Measuring Online Performance: Website Metrics

Getting visitors to your website and converting them (or someone in their social circles) into paying customers is the name of the game. And using website performance metrics to your advantage can help you win it.

There are measurable things about your website that you can monitor, test, and improve to attract visitors and get them to the customer finish line.

google-analytics

Search engine indexing

At their most basic level search engines work by scanning web pages and adding the key words from those pages into a giant, searchable, index.

So, before someone can find your content, it needs to be in the search engine’s index. Google Webmaster Tools and Bing Webmaster Tools help you understand how those big search engines see your site.

  • How often are the search engines scanning your site?
  • What pages are being recorded into the search index?
  • What pages are being excluded from the search index?

These tools will expose any problems Google and Bing are having collecting information from your site, so that you can get to work and fix them.

Find-ability

Once search engines index your site, you need them to display your site to potential customers.

But, with millions of web pages out there talking about the very same thing, how on Earth will anyone find your site?

When selecting search results, search engines rate possible matches by:

  • relevance
  • current information
  • accuracy
  • authority
  • popularity

To increase the odds that a page from your site will be selected for search results, your site needs to feature content that’s current and relevant to the search topic and engaging for readers.

Quality, value-added content that’s regularly updated is the path to search engine success.

Measuring search results

Obviously there’s “rank:” Where your web page appears in the list of results for a given search.

If you’re running Google Webmaster Tools (and you should!), determining your rank is easy. Just go to Search Traffic: Search Queries to get a list of searches people used to find your site, along with the average position where your site appeared on the search result page.

What you won’t see is the searches that DIDN’T go to your site.

Services like MOZ and SEMRush attempt to measure how you rank against the competition.

But rank isn’t as simple as it seems.

The major search engines now personalize search results by using information from social networks to weigh the relevance of specific results.

Bounce rate

If you use a web traffic measurement service like Google Analytics on your site, you can measure Bounce Rate.

What’s that?

Bounce Rate describes how many visitors get to your site and then immediately leave.

A high bounce rate usually means that visitors are able to find your site, but that your content doesn’t deliver on their expectations.

Are you seeing high bounce rates?

It’s often a sign that your content isn’t relevant and engaging, or that visitors were unable to continue due to poor site design.

Site uptime

It doesn’t take a rocket scientist to determine that if your site isn’t working, visitors won’t convert.

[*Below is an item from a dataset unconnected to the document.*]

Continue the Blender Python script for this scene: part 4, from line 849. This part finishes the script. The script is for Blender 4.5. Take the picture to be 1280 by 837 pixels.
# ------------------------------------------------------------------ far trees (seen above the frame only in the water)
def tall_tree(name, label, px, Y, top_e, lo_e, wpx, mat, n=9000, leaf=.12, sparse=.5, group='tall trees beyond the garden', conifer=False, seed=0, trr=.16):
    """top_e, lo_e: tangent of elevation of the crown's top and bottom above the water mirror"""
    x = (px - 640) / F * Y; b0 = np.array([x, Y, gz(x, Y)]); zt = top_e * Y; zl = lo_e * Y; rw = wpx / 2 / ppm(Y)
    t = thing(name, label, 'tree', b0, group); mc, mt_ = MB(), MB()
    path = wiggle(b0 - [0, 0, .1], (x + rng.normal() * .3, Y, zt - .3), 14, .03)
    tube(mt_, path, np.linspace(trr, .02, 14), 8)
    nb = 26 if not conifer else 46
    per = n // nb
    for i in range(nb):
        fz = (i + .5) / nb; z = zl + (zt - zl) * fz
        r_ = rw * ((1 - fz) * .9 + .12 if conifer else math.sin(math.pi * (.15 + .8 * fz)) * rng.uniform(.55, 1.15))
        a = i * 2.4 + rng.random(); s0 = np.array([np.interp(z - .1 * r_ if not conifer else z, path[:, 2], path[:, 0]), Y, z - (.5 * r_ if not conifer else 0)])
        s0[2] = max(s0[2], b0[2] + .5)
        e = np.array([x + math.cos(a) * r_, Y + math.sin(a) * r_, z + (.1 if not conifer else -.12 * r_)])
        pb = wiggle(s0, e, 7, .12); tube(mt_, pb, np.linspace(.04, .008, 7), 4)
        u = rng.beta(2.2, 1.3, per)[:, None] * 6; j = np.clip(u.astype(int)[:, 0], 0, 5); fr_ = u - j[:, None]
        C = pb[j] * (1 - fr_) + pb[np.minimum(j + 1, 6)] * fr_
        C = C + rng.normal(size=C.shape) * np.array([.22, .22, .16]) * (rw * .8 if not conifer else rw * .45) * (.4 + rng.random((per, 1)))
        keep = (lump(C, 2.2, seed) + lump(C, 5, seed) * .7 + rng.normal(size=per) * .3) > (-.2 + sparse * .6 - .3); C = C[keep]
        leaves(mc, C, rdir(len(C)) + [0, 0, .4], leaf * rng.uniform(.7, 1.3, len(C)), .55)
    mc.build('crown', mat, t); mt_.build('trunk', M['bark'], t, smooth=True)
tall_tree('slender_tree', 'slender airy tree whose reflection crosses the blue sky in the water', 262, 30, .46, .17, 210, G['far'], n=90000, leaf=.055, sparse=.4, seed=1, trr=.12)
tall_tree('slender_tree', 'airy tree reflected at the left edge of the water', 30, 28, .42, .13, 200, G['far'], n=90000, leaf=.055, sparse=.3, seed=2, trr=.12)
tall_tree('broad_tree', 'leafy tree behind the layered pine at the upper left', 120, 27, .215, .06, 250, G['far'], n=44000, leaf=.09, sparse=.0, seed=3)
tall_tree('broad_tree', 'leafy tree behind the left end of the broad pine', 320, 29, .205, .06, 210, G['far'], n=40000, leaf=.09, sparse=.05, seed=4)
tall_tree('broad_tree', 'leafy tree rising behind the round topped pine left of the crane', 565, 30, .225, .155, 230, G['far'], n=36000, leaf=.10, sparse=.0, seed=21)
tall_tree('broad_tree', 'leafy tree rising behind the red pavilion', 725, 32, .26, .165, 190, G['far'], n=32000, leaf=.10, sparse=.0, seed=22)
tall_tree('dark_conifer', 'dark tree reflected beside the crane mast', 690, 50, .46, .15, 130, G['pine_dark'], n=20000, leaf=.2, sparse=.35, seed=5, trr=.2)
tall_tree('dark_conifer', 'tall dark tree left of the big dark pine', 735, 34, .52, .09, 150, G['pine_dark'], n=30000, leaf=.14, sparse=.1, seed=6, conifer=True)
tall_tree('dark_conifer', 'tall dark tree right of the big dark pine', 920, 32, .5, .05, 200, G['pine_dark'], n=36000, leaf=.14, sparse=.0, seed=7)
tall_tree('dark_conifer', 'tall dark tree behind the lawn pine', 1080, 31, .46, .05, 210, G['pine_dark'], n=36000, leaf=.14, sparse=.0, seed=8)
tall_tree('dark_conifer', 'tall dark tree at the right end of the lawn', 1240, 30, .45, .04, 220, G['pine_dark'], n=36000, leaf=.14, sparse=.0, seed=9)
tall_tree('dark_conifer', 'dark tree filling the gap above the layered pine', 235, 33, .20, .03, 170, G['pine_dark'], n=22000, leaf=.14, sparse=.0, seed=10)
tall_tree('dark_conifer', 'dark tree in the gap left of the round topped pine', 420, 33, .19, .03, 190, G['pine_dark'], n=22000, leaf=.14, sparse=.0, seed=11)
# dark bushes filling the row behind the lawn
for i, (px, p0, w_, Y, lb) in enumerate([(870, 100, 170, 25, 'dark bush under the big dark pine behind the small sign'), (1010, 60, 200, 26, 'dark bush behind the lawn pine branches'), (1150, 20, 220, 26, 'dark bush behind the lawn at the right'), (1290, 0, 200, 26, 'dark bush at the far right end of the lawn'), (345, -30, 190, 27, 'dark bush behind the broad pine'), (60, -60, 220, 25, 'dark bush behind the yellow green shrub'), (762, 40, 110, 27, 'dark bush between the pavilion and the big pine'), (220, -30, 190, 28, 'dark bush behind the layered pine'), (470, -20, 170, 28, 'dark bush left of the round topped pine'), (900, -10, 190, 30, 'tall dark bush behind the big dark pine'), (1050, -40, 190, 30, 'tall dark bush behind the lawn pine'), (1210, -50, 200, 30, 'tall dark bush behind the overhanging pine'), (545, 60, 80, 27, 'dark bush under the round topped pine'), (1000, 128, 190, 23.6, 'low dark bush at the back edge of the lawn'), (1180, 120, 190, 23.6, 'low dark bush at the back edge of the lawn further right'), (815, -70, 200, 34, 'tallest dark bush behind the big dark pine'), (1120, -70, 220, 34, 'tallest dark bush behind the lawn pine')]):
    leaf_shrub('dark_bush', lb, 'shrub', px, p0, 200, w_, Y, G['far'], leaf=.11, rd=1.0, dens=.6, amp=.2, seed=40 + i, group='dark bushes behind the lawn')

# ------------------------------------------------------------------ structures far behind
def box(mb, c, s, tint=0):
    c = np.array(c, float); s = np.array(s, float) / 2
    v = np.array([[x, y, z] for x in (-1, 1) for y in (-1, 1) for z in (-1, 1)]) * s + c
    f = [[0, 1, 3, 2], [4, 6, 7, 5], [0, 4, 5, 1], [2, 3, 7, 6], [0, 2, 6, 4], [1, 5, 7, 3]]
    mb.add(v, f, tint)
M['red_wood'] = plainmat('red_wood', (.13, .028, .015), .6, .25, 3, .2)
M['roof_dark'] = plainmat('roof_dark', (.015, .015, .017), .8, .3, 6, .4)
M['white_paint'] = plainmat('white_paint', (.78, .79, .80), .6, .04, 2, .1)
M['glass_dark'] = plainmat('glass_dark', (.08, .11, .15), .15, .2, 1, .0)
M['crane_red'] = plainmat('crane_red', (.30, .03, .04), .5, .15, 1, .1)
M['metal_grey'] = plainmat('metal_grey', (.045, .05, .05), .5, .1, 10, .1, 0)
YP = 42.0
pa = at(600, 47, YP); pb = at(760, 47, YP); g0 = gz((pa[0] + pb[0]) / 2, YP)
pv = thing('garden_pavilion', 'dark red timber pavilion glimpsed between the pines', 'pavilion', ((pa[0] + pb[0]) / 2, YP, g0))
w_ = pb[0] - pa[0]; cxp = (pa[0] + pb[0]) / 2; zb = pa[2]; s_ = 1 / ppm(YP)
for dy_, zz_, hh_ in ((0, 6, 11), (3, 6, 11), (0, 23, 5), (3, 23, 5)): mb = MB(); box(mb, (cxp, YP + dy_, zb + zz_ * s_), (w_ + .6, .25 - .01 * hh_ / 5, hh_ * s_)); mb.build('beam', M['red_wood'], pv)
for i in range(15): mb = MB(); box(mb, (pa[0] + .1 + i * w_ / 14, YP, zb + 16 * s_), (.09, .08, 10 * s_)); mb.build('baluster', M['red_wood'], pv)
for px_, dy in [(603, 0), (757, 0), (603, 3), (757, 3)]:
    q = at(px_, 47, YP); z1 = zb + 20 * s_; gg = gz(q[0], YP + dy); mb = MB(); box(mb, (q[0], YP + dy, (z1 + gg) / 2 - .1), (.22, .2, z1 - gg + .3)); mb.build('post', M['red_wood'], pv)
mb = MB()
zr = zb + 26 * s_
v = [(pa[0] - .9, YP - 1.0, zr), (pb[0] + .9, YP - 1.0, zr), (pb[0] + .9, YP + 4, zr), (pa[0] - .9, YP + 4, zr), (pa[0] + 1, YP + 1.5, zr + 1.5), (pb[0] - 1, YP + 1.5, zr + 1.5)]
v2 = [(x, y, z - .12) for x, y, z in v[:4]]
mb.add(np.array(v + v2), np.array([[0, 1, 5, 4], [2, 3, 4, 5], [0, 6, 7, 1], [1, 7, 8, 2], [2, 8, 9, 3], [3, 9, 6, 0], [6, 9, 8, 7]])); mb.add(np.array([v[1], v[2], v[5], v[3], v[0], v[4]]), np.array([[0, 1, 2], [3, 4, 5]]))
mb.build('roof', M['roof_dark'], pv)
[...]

So, check to see if your web hosting company offers site monitoring.

A search for “uptime monitoring service” will give you hundreds of options. Most of these services have a limited free version that will give you basic coverage. There’s even a fun LifeHacker article on how to roll your own monitoring service using Google Docs.

Page load time

Page Load Time is the average amount of time it takes for a web page to load into a visitor’s browser after they click on a link.

Studies show that reducing page load time decreases bounce rate and improves visitor experience.

Don’t believe me?

Consider this:

  • 40% of people abandon a website that takes more than 3 seconds to load. (Akamai, 2009)
  • Companies see a 12% increase in conversions on mobile devices by reducing page load time to 2 seconds. (Akamai, 2012)
  • Walmart found that for 1 second of load time improvement they experienced up to a 2% increase in conversions and many other benefits. (Walmart, 2012)

You can use these tools to measure your page load time:

The methods for reducing page load time are often very technical, but it’s important to know your baseline and continually monitor this metric.

Usability

Big budget sites can afford to run eye-tracking studies and other tests to see how well visitors actually use a website.

But you can glean some of that same information by looking at what visitors click on and how they navigate through your site.

Services like Crazy Egg can generate “heat maps” of where users click.

Google Analytics also offers many ways to look at your traffic and gain understanding of visitor behavior.

Conversions!

As discussed in our previous article, MEASURING ONLINE PERFORMANCE: CAMPAIGNS, all of these efforts to measure, test, and improve your site are made to convert visitors into customers.

Are you making headway?

In order to measure this, you should specify certain pages on your site as “goals.”

These goals usually include visitors reaching a confirmation page after submitting a form or reaching the checkout page of an online store.

Once you set up your goals, Google Analytics can tease out all kinds of information about how your visitors arrive (or more importantly, don’t arrive) at those goals.

And, with that information in your back pocket, you can determine what’s working and what’s not–and plot a course to conversion success.

Using website performance metrics to sell more (and giggle all the way to the bank)

A digital strategy that relies on “gut feeling” is doomed to fail. So track key website performance metrics and let the numbers guide you in deciding where to spend your efforts to create the most effective web site.

Turn those visitors into fans and customers!